Tale of a troubled reign

September 10, 2015 13:17
Joanne Limburg: warmth, intelligence and a sense of humanity in history

By

Kate Saunders,

Kate Saunders

2 min read

By Joanne Limburg
Atlantic, £14.99

Queen Anne has always been rather a wallflower of a monarch when it comes to historical fiction. We like the architecture of her era (late 17th century), and the lively politics (the "Glorious Revolution" of 1688) but the woman herself was a plain old pudding, and not obvious material for a sizzling bodice-ripper of the Philippa Gregory school.

In A Want of Kindness, which is anything but a bodice-ripper, Joanne Limburg tells Anne's story in a series of short, episodic chapters that slowly build a compelling picture of the last of the Stuarts. Her life was a sad one; not showily tragic, like that of her grandfather King Charles I, nor entertainingly naughty, like that of her uncle Charles II; just sad, and bleakly lacking in ordinary "kindness".

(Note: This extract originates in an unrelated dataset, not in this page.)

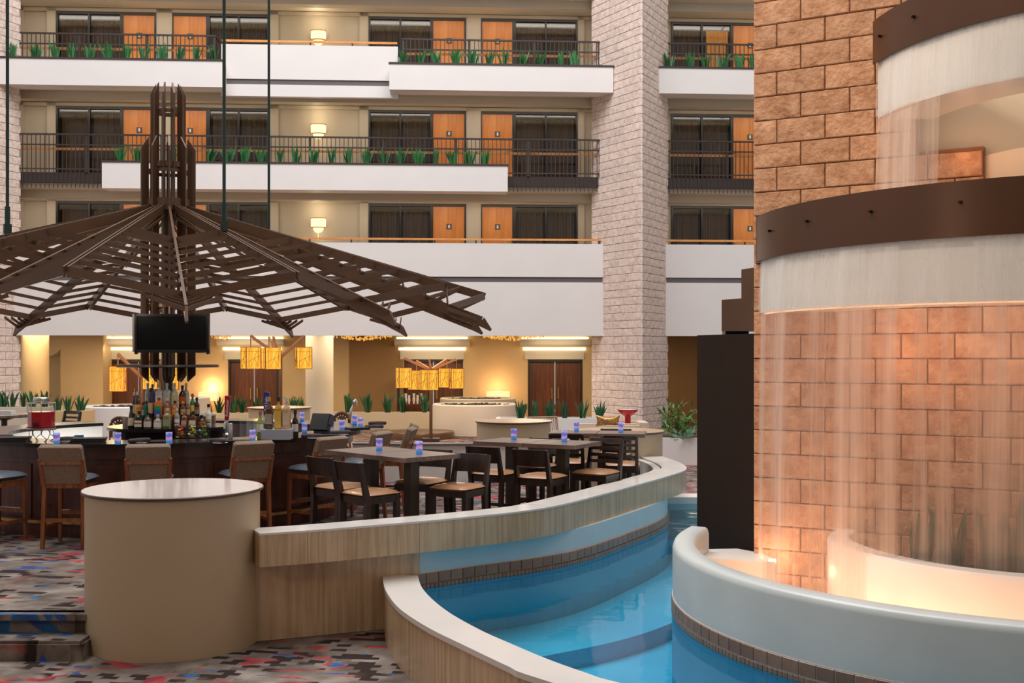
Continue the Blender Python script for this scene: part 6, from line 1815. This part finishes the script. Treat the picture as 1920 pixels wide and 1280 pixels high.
# arched carved chair backs beyond the bar
def carved(px, Y, ytop, lb, wpx):
    t = thing('carved_chair', lb, 'chair', (at(px, Y), Y, LOW))
    zt = zat(ytop, Y) - LOW; w = wpx / 2 / F_PX * Y
    pts = [(-w, 0, zt - w * 0.9)] + [(-w * math.cos(PI * i / 12), 0, zt - w * 0.9 + w * 0.9 * math.sin(PI * i / 12)) for i in range(1, 12)] + [(w, 0, zt - w * 0.9)]
    MB().tube(pts, 0.035, 8).build('back_frame', 'mahogany', t)
    q = MB()
    for k in range(5):
        a = PI * (k + 1) / 6; q.tube([(0, 0, zt - w * 0.85), (-w * math.cos(a), 0, zt - w * 0.9 + w * 0.9 * math.sin(a))], 0.02, 6)
    q.tube([(-w * 0.5 * math.cos(PI * i / 10), 0, zt - w * 0.9 + w * 0.45 * math.sin(PI * i / 10)) for i in range(11)], 0.018, 6)
    q.build('fretwork', 'mahogany', t)
    MB().b2(-w, w, -0.45, 0.03, 0.40, 0.48).build('seat', 'sofa_beige', t)
    for sx in (-1, 1):
        MB().b2(sx * w - 0.03, sx * w + 0.03, -0.02, 0.03, 0, zt - w * 0.85).build('leg', 'mahogany', t); MB().b2(sx * w - 0.03, sx * w + 0.03, -0.45, -0.40, 0, 0.40).build('leg', 'mahogany', t)
carved(224, 22.0, 783, 'carved dark wood chair back beyond the left of the bottles', 32)
carved(641, 24.0, 774, 'carved dark wood chair back right of the cash register', 28)
mat('arch_white', (232, 214, 200), 0.35, var=0.03)
q = MB().tube([(-0.07, 0, 0), (-0.045, 0, 0.15), (0.0, 0, 0.28), (0.02, 0, 0.30), (0.035, 0, 0.28), (0.04, 0, 0.12)], [0.022, 0.022, 0.02, 0.018, 0.015, 0.012], 8)
o = q.build('faucet', 'arch_white', None, 'all', (at(664, 17.4), 17.4, CZ)); tag(o, 'tall white curved faucet at the back of the bar near the carved chair', 'faucet')
# planting right of the pillar
Yq = 24.2
pq = thing('planter_wall', 'white planter wall right of the stone pillar holding a palm', 'planter', (at(1300, Yq), Yq, LOW))
w = (at(1400, Yq) - at(1246, Yq)) / 2; zq = zat(821, Yq) - LOW
q = MB(); q.b2(-w - 0.3, w, 0, 0.12, 0, zq); q.b2(-w - 0.3, -w - 0.18, 0.12, 2.0, 0, zq); q.build('box', 'white_paint', pq)
MB().b2(-w - 0.18, w, 0.12, 2.0, zq - 0.1, zq - 0.04).build('soil', 'soil', pq)
mat('palm_green', (84, 132, 58), 0.45, var=0.35, scale=14); mat('palm_stem', (110, 92, 56), 0.7, var=0.2)
t = thing('palm', 'bushy green palm in the planter right of the stone pillar', 'plant', (at(1278, Yq), Yq + 0.7, LOW + zq - 0.05))
rnd = random.Random(5); q = MB(); q2 = MB()
for k in range(46):
    a = rnd.uniform(0, 2 * PI); L0 = rnd.uniform(0.35, 0.70); el = rnd.uniform(0.3, 1.3)
    base_ = Vector((rnd.uniform(-.12, .12), rnd.uniform(-.12, .12), rnd.uniform(0.0, 0.25)))
    d = Vector((math.cos(a) * math.cos(el), math.sin(a) * math.cos(el), math.sin(el)))
    tip_ = base_ + d * L0; q2.tube([base_, base_ + d * L0 * 0.6 + Vector((0, 0, .05)), tip_], 0.006, 5)
    for j in range(9):
        s_ = Vector((-math.sin(a), math.cos(a), 0)) * rnd.choice((-1, 1)); dd = (d * rnd.uniform(0.2, 0.9) + s_ * rnd.uniform(0.2, 1.0) + Vector((0, 0, rnd.uniform(-0.5, 0.3)))).normalized()
        l = rnd.uniform(0.16, 0.30); wdt = Vector((0, 0, 1)).cross(dd).normalized() * 0.022
        o_ = base_ + d * L0 * rnd.uniform(0.5, 1.0)
        m_ = o_ + dd * l * 0.5; e_ = o_ + dd * l + Vector((0, 0, -0.05))
        q._add([o_, m_ - wdt, m_ + wdt, e_], [(0, 1, 2), (1, 3, 2)])
q.build('fronds', 'palm_green', t)['kind'] = 'stuff'; q2.build('stems', 'palm_stem', t)['kind'] = 'stuff'
t = MB(); rnd = random.Random(8)
for k in range(46):
    a = rnd.uniform(0, 2 * PI); r_ = rnd.uniform(0.03, 0.30); L0 = rnd.uniform(0.14, 0.24); el = rnd.uniform(0.1, 1.1)
    o_ = Vector((r_ * math.cos(a), r_ * math.sin(a) * 0.7, rnd.uniform(0.02, 0.16))); d = Vector((math.cos(a) * math.cos(el), math.sin(a) * math.cos(el), math.sin(el)))
    s_ = Vector((-math.sin(a), math.cos(a), 0)) * L0 * 0.28
    t._add([o_, o_ + d * L0 * 0.45 - s_, o_ + d * L0 * 0.45 + s_, o_ + d * L0 + Vector((0, 0, -0.03))], [(0, 1, 2), (1, 3, 2)])
o = t.build('foliage_plant', 'leaf_pale', None, False, (at(1288, Yq - 0.1), Yq + 0.16, LOW + zq - 0.08)); tag(o, 'low plant with pale silvery green leaves in front of the palm', 'plant')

When we first meet Anne, in 1675, she is an awkward little girl of 10, with chronically watery eyes and a habit of comfort eating. Anne and her older sister, Mary, are the only surviving children of the short-lived James II, who was sacked for a) his unpopularity, b) his Roman Catholic sympathies, and c) the lingering, stubborn belief in the "divine right" of kings that those Stuarts could never quite shake off.